Militarismus
Mai 192010
 

Verabschiedungsappell in Schortens

Die Renaissance des deutschen Militarismus

(mt) Am 05. Mai wurde in Schortens auf dem Marktplatz vor dem Bürgerhaus das Objektschutzregiment der Luftwaffe Friesland zum Einsatz in Afghanistan verabschiedet.

Es war eine Idee des Schortenser Bürgermeisters, und der Stadtrat hatte einen entsprechenden Beschluss gefasst. Zum ersten Mal fand so eine Verabschiedung öffentlich statt. Man wolle so die Verbundenheit mit den Soldaten zeigen, hieß es vom Bürgermeister Gerhard Böhling.
Der Ratsherr Maik Schauderna (LINKE) kritisierte: Solch ein Appell diene eher dazu, die Akzeptanz für den Afghanistan-Krieg zu erhöhen.
Hunderte Bürger nahmen an dem Verabschiedungsappell teil. Doch es gab nicht nur Zustimmung. Vor dem Marktplatz protestierten Kriegsgegner mit Trillerpeifen, Antikriegsliedern, Peace-Fahnen und einem mahnenden Sarg gegen den Verabschiedungsappell, gegen den Afghanistan-Einsatz und die Bundeswehr an sich.
Der Afghanistan-Einsatz bringe ausschließlich Tod, Leid und Zerstörung und diene nur ökonomischen Interessen. Von solchen Mitteln den Aufbau von Frieden und Demokratie zu erwarten, wäre realitätsfremd, kritisierten die Protestierenden.

Kommentar

Der deutsche Militarismus erlebt eine Renaissance.

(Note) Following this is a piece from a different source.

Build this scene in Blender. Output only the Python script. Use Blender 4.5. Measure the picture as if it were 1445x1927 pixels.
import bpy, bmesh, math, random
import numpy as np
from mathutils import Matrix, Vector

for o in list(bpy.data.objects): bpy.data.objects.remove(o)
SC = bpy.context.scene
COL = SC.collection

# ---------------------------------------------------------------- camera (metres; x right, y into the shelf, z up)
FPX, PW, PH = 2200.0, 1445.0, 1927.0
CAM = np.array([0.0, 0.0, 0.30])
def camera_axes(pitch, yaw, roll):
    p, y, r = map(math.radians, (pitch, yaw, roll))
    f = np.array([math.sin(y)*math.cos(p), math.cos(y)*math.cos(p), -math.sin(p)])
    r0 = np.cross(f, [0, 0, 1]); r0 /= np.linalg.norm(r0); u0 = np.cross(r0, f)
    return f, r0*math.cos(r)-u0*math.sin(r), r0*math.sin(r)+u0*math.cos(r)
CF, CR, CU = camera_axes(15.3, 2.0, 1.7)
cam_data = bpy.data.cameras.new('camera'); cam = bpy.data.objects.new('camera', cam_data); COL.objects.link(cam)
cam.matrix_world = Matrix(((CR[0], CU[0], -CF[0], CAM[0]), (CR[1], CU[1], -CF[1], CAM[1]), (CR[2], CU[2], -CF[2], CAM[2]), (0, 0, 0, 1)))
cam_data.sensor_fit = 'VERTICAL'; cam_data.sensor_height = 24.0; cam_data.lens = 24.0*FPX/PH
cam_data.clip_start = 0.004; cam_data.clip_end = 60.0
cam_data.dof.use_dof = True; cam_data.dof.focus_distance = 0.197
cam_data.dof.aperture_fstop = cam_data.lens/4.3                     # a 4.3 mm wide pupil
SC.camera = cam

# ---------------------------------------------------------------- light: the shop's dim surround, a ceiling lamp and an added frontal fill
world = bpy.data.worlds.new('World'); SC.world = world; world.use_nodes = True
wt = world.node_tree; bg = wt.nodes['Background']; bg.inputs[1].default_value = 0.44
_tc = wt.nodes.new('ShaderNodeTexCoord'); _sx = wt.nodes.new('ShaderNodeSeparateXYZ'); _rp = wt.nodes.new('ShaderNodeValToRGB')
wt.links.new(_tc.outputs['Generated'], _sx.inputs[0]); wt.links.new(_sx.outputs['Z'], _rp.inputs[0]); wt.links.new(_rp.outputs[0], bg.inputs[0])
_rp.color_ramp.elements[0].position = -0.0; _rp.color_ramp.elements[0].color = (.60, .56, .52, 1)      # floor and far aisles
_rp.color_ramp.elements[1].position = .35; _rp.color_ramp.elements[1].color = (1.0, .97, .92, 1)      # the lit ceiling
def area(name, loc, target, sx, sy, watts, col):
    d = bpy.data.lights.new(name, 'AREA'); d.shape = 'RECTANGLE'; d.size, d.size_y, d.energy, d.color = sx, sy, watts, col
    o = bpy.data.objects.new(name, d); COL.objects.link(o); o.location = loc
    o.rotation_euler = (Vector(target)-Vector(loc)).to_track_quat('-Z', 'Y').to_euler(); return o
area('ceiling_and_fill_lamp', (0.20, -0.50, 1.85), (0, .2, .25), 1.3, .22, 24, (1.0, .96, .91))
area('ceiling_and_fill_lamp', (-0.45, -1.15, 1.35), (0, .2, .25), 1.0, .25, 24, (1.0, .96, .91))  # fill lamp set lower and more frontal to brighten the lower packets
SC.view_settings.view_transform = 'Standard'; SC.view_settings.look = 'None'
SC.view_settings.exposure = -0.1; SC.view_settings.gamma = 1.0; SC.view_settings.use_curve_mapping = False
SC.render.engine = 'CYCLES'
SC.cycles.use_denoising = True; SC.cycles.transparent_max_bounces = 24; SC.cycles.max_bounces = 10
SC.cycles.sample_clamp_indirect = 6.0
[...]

Er ist wieder in der Mitte unserer Gesellschaft angekommen.

Es erinnert an alte Zeiten: Deutsche Soldaten werden mit großen Ehren zum Kampfe verabschiedet um Lebensraum…. Pardon – Freiheit und Demokratie – am Hindukusch zu verteidigen.
Am 8. Mai jährte sich zum 65. Mal das Ende des 2. Weltkrieges und die Befreiung vom Faschismus. Und doch scheint es, als habe die BRD nicht viel dazu gelernt. Gewalt und Krieg sind wieder zum festen Bestandteil der deutschen Außenpolitik geworden. Unter dem Deckmantel der Sicherung des Friedens, der Demokratie und Einhaltung der Menschenrechte werden kriegerische Einsätze gerechtfertigt.
Doch die Realität ist eine andere. Die Besetzung Afghanistans nützt lediglich einer kleinen Schicht im Land, den Warlords, den Kriegsfürsten. Für den Großteil der Bevölkerung hat sich die soziale Lage seit Beginn des Einsatzes deutlich verschlechtert. 80 % leben unterhalb der Armutsgrenze, 50 % der erwerbsfähigen Afghanen sind arbeitslos. Die Lebenserwartung liegt laut Amnesty-Report bei 42,9 Jahren.
Auch die Lage der Frauen hat sich enorm verschlechtert. In Afghanistan gibt es mit die höchste Müttersterblichkeitsrate der Welt, mit 1.600 Toten auf 100.000 Geburten.
Der afghanische Präsident Hamid Karsai wurde 2001 in der Konferenz auf dem Bonner Petersberg zum obersten Staatsmann ernannt; bei den Präsidentschafts- und Parlamentswahlen 2004/2005 waren Stimmenkauf und Wahlmanipulation an der Tagesordnung. 2009 gewann Karsai nur durch massiven Wahlbetrug die Wahl. Die Demokratie ist nach dem Eingreifen des Westens in Afghanistan nicht eingezogen.
Die zivilen Opfer in diesem Krieg sind enorm. 2009 kamen 2.412 Menschen durch militärische Einsätze ums Leben. Dies ist ein Anstieg um 14% gegenüber 2008.
Angesichts dieser Fakten ist es schwer, den Krieg in Afghanistan und die weiteren Einsätze der Bundeswehr zu rechtfertigen.
Um dennoch die Unterstützung der Bevölkerung zu sichern, versucht die BRD schon seit Jahren, den deutschen Militarismus wieder in die Mitte der Gesellschaft zu tragen, um ihn als festen Bestandteil der deutschen Kultur zu etablieren.
Mit massiven Werbeauftritten an Schulen und Jugendzentren, mit einem neuen modernen Image, welches Sicherheit und eine Perspektive suggerieren soll, versucht die Bundeswehr, junge Menschen an sich zu binden. Öffentliche Verabschiedungen der Soldaten sollen Mitgefühl und Akzeptanz wecken.
Der deutsche Militarismus erlebt eine Renaissance.